- _INFORMATION PROVIDED_:
▬▬▬▬▬▬

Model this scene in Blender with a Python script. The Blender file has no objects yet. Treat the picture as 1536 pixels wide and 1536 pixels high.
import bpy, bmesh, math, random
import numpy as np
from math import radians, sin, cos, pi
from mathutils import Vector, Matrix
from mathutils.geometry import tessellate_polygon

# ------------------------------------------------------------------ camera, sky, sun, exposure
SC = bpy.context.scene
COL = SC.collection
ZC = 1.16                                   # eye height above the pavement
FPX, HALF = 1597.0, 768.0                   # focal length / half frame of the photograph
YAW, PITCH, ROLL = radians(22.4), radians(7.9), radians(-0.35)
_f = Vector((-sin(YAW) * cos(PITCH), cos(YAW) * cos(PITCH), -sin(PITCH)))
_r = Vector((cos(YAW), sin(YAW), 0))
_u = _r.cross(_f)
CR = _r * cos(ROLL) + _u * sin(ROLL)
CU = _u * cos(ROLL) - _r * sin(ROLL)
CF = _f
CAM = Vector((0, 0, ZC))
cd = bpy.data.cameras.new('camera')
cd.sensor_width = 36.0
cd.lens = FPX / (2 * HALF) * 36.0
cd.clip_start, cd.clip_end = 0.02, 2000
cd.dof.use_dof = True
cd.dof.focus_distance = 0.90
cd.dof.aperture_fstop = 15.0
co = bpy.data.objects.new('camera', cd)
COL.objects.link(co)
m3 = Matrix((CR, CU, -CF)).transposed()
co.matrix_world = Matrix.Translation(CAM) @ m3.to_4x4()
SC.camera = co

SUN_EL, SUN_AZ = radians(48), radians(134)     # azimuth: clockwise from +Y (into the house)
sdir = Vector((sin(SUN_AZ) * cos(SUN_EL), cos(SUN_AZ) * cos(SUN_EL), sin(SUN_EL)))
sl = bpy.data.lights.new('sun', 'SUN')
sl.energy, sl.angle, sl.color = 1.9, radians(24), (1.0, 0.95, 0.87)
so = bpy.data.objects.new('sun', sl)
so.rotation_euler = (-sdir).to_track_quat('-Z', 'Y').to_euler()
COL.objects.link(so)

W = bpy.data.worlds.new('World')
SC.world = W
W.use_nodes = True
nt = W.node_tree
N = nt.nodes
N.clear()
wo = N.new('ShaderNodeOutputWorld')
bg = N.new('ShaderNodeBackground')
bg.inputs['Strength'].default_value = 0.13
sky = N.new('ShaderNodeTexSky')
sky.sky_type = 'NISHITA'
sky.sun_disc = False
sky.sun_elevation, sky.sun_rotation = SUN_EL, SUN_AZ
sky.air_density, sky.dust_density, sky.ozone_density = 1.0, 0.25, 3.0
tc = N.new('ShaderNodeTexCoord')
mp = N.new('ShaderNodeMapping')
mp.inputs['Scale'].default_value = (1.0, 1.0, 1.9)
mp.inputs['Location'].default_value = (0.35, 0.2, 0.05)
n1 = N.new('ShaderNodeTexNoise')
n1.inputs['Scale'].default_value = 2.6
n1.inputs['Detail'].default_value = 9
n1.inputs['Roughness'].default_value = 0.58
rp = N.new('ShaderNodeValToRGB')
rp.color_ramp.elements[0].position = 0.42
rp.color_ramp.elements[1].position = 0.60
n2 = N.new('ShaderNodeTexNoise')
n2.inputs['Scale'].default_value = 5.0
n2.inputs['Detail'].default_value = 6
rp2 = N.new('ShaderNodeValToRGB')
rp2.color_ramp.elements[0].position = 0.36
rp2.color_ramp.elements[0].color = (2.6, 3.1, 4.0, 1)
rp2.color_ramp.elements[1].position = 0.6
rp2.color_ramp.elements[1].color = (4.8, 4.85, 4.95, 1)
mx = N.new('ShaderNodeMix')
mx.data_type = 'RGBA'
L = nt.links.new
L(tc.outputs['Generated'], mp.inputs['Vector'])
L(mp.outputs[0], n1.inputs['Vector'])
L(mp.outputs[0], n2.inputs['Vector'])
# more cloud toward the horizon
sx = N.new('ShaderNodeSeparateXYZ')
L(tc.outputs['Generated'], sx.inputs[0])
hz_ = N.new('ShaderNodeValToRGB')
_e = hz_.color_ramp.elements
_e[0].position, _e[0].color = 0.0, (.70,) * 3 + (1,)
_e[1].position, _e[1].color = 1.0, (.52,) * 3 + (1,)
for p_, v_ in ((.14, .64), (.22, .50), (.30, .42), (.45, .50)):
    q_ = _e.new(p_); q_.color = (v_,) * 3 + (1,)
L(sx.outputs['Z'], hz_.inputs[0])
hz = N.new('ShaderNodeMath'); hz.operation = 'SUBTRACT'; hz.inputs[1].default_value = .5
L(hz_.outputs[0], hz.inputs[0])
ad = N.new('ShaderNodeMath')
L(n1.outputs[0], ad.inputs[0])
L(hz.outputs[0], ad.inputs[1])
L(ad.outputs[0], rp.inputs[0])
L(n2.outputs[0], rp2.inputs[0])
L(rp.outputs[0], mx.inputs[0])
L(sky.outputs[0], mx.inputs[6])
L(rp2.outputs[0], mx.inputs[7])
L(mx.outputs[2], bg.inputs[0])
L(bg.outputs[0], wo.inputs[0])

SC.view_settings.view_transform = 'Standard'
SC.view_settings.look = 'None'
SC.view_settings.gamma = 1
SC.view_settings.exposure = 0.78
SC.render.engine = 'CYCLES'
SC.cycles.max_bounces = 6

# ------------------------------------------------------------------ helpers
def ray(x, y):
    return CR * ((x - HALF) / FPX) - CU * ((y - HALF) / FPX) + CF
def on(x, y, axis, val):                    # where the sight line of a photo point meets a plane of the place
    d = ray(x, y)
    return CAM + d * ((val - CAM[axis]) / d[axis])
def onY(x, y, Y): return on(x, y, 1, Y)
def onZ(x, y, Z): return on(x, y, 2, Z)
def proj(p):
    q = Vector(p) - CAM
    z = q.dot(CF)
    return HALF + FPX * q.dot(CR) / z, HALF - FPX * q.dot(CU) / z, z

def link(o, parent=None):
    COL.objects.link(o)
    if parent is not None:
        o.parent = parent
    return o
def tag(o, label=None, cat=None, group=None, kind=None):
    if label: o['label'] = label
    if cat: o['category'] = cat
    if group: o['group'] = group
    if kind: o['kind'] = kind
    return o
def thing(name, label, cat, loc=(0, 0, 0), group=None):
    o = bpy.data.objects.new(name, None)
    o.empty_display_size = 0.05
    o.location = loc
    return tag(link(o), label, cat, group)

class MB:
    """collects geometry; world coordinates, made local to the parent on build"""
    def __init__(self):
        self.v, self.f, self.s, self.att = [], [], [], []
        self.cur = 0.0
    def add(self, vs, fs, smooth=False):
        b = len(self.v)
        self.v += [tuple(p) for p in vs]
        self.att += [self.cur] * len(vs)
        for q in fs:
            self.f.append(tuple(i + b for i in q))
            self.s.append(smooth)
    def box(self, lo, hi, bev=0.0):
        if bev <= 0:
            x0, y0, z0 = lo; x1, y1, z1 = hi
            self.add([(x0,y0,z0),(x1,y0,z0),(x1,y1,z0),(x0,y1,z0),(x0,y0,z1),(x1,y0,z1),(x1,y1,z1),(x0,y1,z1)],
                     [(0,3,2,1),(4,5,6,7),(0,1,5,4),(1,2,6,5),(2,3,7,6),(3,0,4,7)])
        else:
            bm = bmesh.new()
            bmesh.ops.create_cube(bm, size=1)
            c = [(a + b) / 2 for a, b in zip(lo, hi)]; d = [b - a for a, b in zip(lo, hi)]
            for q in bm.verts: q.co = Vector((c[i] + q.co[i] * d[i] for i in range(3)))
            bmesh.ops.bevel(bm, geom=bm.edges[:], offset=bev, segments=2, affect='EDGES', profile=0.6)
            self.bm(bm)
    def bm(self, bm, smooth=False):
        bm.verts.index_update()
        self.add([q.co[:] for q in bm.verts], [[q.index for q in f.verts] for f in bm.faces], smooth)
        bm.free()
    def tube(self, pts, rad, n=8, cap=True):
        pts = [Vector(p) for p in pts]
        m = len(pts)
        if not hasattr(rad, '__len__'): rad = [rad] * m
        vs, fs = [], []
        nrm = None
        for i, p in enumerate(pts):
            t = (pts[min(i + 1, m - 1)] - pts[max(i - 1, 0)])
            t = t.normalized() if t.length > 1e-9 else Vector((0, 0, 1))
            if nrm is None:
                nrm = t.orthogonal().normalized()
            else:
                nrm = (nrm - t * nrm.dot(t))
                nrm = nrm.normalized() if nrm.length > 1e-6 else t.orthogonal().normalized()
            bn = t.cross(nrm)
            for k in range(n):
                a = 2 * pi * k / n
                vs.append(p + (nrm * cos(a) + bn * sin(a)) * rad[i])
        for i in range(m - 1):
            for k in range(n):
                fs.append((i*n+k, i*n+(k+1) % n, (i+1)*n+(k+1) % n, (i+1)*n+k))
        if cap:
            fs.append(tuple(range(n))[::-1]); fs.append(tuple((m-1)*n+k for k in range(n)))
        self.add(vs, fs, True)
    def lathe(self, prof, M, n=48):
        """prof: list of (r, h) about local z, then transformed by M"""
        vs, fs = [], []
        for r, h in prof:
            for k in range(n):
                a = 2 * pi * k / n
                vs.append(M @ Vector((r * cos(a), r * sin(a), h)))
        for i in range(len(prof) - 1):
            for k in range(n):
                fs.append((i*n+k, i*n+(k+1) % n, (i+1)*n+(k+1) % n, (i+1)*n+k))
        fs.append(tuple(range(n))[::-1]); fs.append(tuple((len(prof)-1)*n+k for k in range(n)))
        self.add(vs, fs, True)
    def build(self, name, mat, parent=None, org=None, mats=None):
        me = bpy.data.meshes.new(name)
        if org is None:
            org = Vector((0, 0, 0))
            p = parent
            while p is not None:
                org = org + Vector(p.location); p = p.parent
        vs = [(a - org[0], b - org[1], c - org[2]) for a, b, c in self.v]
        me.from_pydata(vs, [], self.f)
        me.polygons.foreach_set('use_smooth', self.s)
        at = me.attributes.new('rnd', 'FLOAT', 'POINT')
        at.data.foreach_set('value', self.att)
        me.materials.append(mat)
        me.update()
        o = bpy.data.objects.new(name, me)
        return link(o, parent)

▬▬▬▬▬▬

- _BRIEF_: Can you write out the lines above, from the first one through the one containing "from mathutils.geometry import", exactly as they appear and nothing more?

- _THE REPLY_:
Model this scene in Blender with a Python script. The Blender file has no objects yet. Treat the picture as 1536 pixels wide and 1536 pixels high.
import bpy, bmesh, math, random
import numpy as np
from math import radians, sin, cos, pi
from mathutils import Vector, Matrix
from mathutils.geometry import tessellate_polygon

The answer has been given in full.